# To be done
Copy exactly, please, the lines of the data from its start through the line containing "foliage(t, 'l_blue', [(Ls".
^^^^
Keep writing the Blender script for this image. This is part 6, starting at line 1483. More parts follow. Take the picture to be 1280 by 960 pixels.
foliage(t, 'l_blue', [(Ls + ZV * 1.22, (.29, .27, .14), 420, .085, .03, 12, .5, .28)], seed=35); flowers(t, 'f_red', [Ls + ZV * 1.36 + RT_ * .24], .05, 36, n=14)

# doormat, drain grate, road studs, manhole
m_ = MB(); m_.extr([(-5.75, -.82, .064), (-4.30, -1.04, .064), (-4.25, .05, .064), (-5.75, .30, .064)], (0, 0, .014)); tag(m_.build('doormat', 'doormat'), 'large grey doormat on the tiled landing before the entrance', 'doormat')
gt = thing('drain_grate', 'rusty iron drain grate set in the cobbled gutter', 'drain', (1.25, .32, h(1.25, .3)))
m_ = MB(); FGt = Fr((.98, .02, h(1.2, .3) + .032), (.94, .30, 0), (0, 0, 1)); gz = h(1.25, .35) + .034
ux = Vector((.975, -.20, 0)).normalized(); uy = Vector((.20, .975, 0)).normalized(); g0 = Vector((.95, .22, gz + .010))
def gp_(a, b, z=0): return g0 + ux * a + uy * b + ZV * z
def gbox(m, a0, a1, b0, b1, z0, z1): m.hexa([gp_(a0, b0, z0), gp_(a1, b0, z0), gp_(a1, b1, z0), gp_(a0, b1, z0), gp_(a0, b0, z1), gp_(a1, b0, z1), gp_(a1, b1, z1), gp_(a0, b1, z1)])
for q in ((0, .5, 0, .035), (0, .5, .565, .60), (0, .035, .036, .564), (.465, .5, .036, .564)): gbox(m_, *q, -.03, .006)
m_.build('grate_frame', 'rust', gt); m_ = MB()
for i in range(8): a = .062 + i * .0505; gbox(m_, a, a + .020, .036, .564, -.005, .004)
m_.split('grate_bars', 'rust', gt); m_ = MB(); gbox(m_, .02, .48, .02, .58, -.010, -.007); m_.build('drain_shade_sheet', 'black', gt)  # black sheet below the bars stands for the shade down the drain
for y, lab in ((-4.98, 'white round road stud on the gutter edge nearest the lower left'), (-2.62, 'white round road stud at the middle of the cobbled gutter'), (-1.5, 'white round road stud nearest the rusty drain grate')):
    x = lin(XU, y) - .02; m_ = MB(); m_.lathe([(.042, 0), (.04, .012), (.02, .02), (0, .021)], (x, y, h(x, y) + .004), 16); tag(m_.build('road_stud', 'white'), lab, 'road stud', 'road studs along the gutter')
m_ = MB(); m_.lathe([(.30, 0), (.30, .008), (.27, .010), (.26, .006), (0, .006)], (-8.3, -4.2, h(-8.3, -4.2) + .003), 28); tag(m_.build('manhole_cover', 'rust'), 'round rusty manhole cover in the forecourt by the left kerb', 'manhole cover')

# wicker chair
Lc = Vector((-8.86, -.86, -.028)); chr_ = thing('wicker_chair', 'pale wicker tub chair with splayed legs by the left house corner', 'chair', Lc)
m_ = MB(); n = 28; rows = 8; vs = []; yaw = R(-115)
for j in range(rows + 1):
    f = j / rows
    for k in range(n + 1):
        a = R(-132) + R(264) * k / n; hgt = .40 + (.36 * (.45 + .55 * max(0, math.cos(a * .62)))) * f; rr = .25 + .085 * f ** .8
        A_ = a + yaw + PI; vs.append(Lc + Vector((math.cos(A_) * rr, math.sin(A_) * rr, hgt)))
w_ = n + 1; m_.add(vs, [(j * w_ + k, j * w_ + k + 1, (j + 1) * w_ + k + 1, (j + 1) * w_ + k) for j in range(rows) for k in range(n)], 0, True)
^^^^
# Exercise response
Keep writing the Blender script for this image. This is part 6, starting at line 1483. More parts follow. Take the picture to be 1280 by 960 pixels.
foliage(t, 'l_blue', [(Ls + ZV * 1.22, (.29, .27, .14), 420, .085, .03, 12, .5, .28)], seed=35); flowers(t, 'f_red', [Ls + ZV * 1.36 + RT_ * .24], .05, 36, n=14)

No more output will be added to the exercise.